Richard Morrison needs to recognise that both the Royal Opera and ENO are in fact substantially underfunded – as far as public money for their “establishment” is concerned. London has far too little opera – considering the population of its catchment area. Our politicians’ view of the way to nurture the live performing arts is over-influenced by the profitability of musicals and also of a few quite short-running spoken theatre productions in the West End – thanks to the torrent of tourism from which London retailers, restaurants and hotel owners benefit as well as its theatrical impresarios. The fact is that although ensemble work is the performing arts norm across Europe, it is now virtually unknown (away from dance companies and orchestras – for obvious reasons) in the English-speaking world.
The Bavarian State Opera’s current subsidy (from the city of Munich and from Bavaria) is 61.7 million euros, about £46 million for opera and ballet. And there are over 60 other opera companies in Germany subsidised to a comparable extent. For example, Augsburg’s theatre gets about £13 million to put on opera, plays and dance. The Royal Opera and ENO together get far less than Munich’s principal company – and Munich also supports another opera company at the Gärtnerplatztheater, recently rebuilt, with another £20 million. So Munich with 1.5 million inhabitants subsidises its two opera companies twice as generously as London. London needs to be realistic about what culture in terms of the live performing arts actually costs – if you want to do it properly.
You either subsidise opera or you forego nurturing an established opera audience – as we in Britain seem to be deciding. Even in the USA the whole structure of tax kickbacks for gifts to non-profit companies amounts virtually to a sort of “pluralist” subsidy system – and depends on choices made by private individuals but encouraged by what the US tax system allows rather than a publicly supported and endorsed process. In Britain, which is not a poor country and which relishes being host to mega-rich immigrants as well as enjoying the continuing presence of much “old” money too, we seem to have reached the point where neither central government nor local government can “afford” to support many ongoing aspects of our increasingly etiolated traditional culture. Outside London orchestral music and opera and even spoken theatre are minimally to be found and at unsuitably high prices where they do exist. So these kinds of “performing arts” culture are sadly and very definitely not for everyone.

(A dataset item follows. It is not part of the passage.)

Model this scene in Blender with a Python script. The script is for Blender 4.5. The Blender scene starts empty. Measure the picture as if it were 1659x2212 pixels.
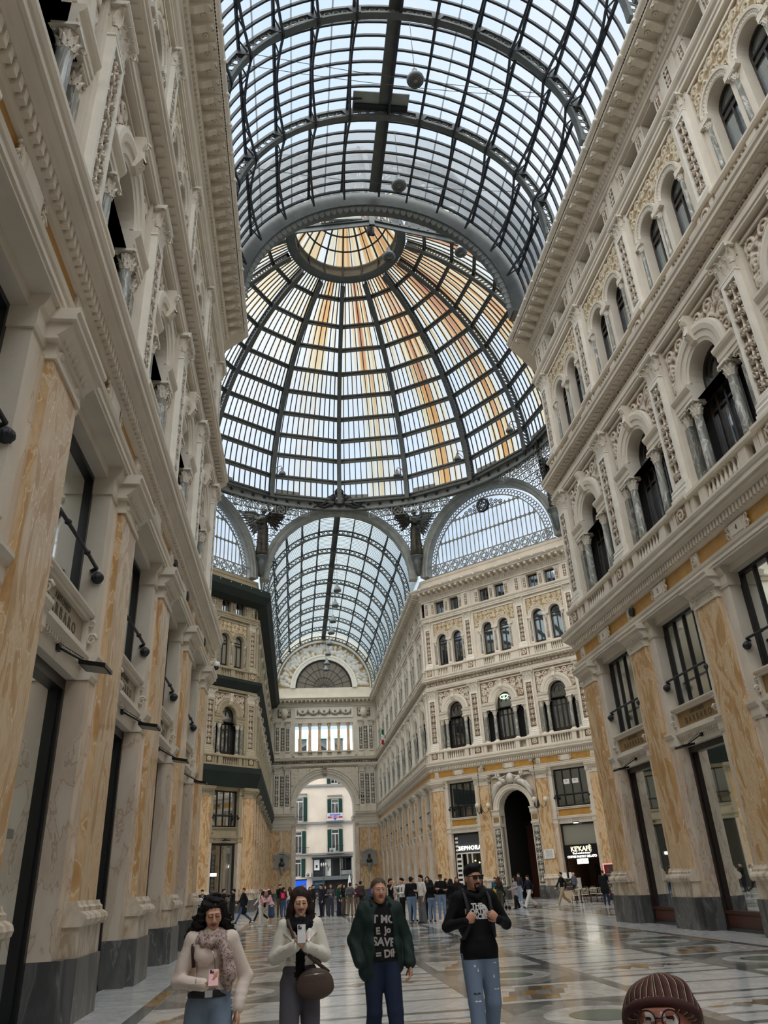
import bpy, math, random
import numpy as np
from mathutils import Matrix, Vector
random.seed(7); rng = np.random.default_rng(7)
SC = bpy.context.scene; COL = SC.collection
PI = math.pi; R = math.radians

# ------------------------------------------------------------------ materials
MATS = {}
def newmat(name):
    m = bpy.data.materials.new(name); m.use_nodes = True; MATS[name] = m
    nt = m.node_tree; b = nt.nodes['Principled BSDF']
    return m, nt, b
def srgb(r, g, b):
    f = lambda c: (c/255/12.92) if c/255 <= .04045 else ((c/255+.055)/1.055)**2.4
    return (f(r), f(g), f(b), 1)
def plain(name, rgb, rough=.6, metal=0, spec=.5, bump=0, bscale=30, vary=0, vscale=3):
    m, nt, b = newmat(name); L = nt.links
    b.inputs['Base Color'].default_value = srgb(*rgb); b.inputs['Roughness'].default_value = rough
    b.inputs['Metallic'].default_value = metal; b.inputs['Specular IOR Level'].default_value = spec
    if vary or bump:
        g = nt.nodes.new('ShaderNodeNewGeometry')
        n = nt.nodes.new('ShaderNodeTexNoise'); n.inputs['Scale'].default_value = vscale; n.inputs['Detail'].default_value = 6
        L.new(g.outputs['Position'], n.inputs['Vector'])
        if vary:
            c = nt.nodes.new('ShaderNodeValToRGB'); a = srgb(*rgb)
            c.color_ramp.elements[0].position = .3; c.color_ramp.elements[1].position = .7
            c.color_ramp.elements[0].color = (*[x*(1-vary) for x in a[:3]], 1); c.color_ramp.elements[1].color = (*[min(1, x*(1+vary*.5)) for x in a[:3]], 1)
            L.new(n.outputs['Fac'], c.inputs['Fac']); L.new(c.outputs['Color'], b.inputs['Base Color'])
        if bump:
            n2 = nt.nodes.new('ShaderNodeTexNoise'); n2.inputs['Scale'].default_value = bscale; n2.inputs['Detail'].default_value = 4
            L.new(g.outputs['Position'], n2.inputs['Vector'])
            bp = nt.nodes.new('ShaderNodeBump'); bp.inputs['Strength'].default_value = bump; bp.inputs['Distance'].default_value = .02
            L.new(n2.outputs['Fac'], bp.inputs['Height']); L.new(bp.outputs['Normal'], b.inputs['Normal'])
    return m
def marble(name, stops, scale=1.2, warp=2.0, stretch=(1, 1, .35), rough=.3, ring=3.0, spec=.4):
    m, nt, b = newmat(name); L = nt.links; N = nt.nodes.new
    g = N('ShaderNodeNewGeometry'); mp = N('ShaderNodeMapping'); mp.inputs['Scale'].default_value = stretch
    L.new(g.outputs['Position'], mp.inputs['Vector'])
    n = N('ShaderNodeTexNoise'); n.inputs['Scale'].default_value = scale; n.inputs['Detail'].default_value = 5; n.inputs['Distortion'].default_value = warp
    L.new(mp.outputs['Vector'], n.inputs['Vector'])
    mu = N('ShaderNodeMath'); mu.operation = 'MULTIPLY'; mu.inputs[1].default_value = ring*2*PI
    L.new(n.outputs['Fac'], mu.inputs[0])
    si = N('ShaderNodeMath'); si.operation = 'SINE'; L.new(mu.outputs[0], si.inputs[0])
    n2 = N('ShaderNodeTexNoise'); n2.inputs['Scale'].default_value = scale*6; n2.inputs['Detail'].default_value = 6
    L.new(mp.outputs['Vector'], n2.inputs['Vector'])
    ma = N('ShaderNodeMath'); ma.operation = 'MULTIPLY_ADD'; ma.inputs[1].default_value = .28; L.new(si.outputs[0], ma.inputs[0]); L.new(n2.outputs['Fac'], ma.inputs[2])
    c = N('ShaderNodeValToRGB'); L.new(ma.outputs[0], c.inputs['Fac'])
    e = c.color_ramp.elements
    e[0].position, e[0].color = stops[0][0], srgb(*stops[0][1]); e[1].position, e[1].color = stops[-1][0], srgb(*stops[-1][1])
    for p, col in stops[1:-1]: q = e.new(p); q.color = srgb(*col)
    L.new(c.outputs['Color'], b.inputs['Base Color']); b.inputs['Roughness'].default_value = rough; b.inputs['Specular IOR Level'].default_value = spec
    return m
plain('cream', (219, 209, 193), .62, vary=.1, vscale=1.1, bump=.15, bscale=40)
plain('cream_white', (232, 226, 214), .5, vary=.08)
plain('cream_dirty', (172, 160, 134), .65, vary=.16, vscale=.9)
marble('orange', [(.12, (182, 142, 96)), (.42, (202, 164, 116)), (.5, (228, 211, 186)), (.57, (204, 168, 122)), (.85, (218, 193, 158))], scale=.9, warp=1.8, ring=4.5, rough=.28)
marble('beige', [(.2, (205, 186, 165)), (.45, (214, 197, 177)), (.5, (186, 158, 132)), (.56, (216, 200, 181)), (.8, (222, 207, 188))], scale=.8, warp=2.5, ring=2)
marble('grey_stone', [(.2, (72, 72, 72)), (.5, (95, 95, 94)), (.56, (128, 127, 124)), (.62, (88, 88, 88)), (.85, (104, 103, 101))], scale=.7, warp=1.5, rough=.35)
marble('grey_marble', [(.2, (118, 118, 110)), (.45, (148, 147, 138)), (.55, (196, 192, 180)), (.62, (132, 132, 124)), (.85, (110, 111, 104))], scale=1.2, warp=2.5, ring=3)
marble('torus', [(.2, (176, 158, 136)), (.5, (205, 190, 170)), (.8, (216, 204, 186))], scale=1.5, rough=.25)
plain('ochre', (186, 138, 62), .45, vary=.2, vscale=2.5)
plain('ochre_dark', (150, 120, 74), .5, vary=.15, vscale=2)
plain('ochre_grey', (164, 150, 126), .5, vary=.12, vscale=2)
plain('wood', (40, 31, 28), .3)
plain('wood_red', (74, 40, 28), .35)
plain('black_frame', (20, 21, 23), .35)
plain('iron', (86, 90, 88), .5, metal=.3, vary=.2)
plain('iron_dark', (40, 44, 48), .55, metal=.2)
plain('iron_grey', (142, 145, 140), .55, metal=.1, vary=.25, vscale=1.5)
plain('bronze', (62, 58, 50), .45, metal=.5, vary=.25, vscale=4)
plain('dark_room', (24, 21, 19), .9)
plain('dark_void', (10, 9, 9), .95)
plain('net', (30, 40, 37), .9, vary=.25, vscale=.6)
plain('white', (238, 238, 236), .5)
plain('off_white', (222, 218, 208), .6)
plain('far_wall', (232, 216, 196), .8, vary=.12, vscale=.5)
plain('stone_grey', (150, 148, 142), .7, vary=.1)
plain('shutter', (22, 66, 54), .5)
plain('chrome', (200, 200, 200), .15, metal=1)
plain('engraved', (88, 78, 60), .6)
plain('red', (176, 26, 30), .4)
plain('cartouche', (214, 202, 184), .6)
plain('lampgrey', (120, 124, 124), .4, metal=.4)
plain('steel_back', (58, 62, 64), .7)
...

The Coliseum is a huge theatre and the amount of opera done in it has shrunk considerably compared with its glory days in the 1980s and 1990s. Back then there was a steady attempt to raise prices in a market-testing operation encouraged by the Arts Council in the days of Mrs T hatcher to see how much opera could support itself – on the “user should pay” principle. The German system does not mean cheap opera for all. Prices in Munich and Frankfurt can be high. But there is in Germany an awareness that in many places the opera public cannot chip in that far by buying pricey tickets.
The cheapest way to put on opera and classical music is for the makers, orchestras and opera companies, to provide a lot of product where they live (without doing much touring) and to use an ensemble for the work that they do. Alas, London orchestras have also largely failed to follow American examples and maximise audiences by performing programmes three or four times in the same venue. A sure way that an opera company can extend the market is by using its ensemble to spread performances of particular productions and operas which have proved popular (and therefore remain in the the available repertory) throughout a 10-month season rather than featuring them for just a brief few weeks. That enfranchises real word of mouth, and can better in due course match supply to demand. That will gradually spread the word and engage with a broader and not necessarily informed public. Staggione – the Italian way – has led to the current disastrous situation in Italy where even opera centres like Naples and Florence only mount six or seven works in a year for sometimes as few as five performances each. No way to achieve a healthy opera economy. The future of opera depends on introducing new audiences to the joys of the artform, its expressive music, its singing, the ideas with which its masterpieces tussle so powerfully, its humour, its tragedy, its ability to communicate to a vast crowd in a personal way – because everybody hears the same voice the same way as if it’s just for them.
London needs more opera not less. Classical music and opera have to expand their popular base. Subsidy cuts can only make that harder and harder. The live performing arts in an age of mechanical reproduction cannot make money without debasing and abusing the skills on which they depend. Live performance is totally different from film and recordings because it’s fresh every time it happens, and audiences have to stay on their toes not to miss anything so valuable and worthwhile as it occurs. Live performance, making it happen, and being able to appreciate is a discipline for all involved – audiences just as much as performers and their army of helpers that make it work. This isn’t for robots. It is human in the highest sense. We lose it at our peril.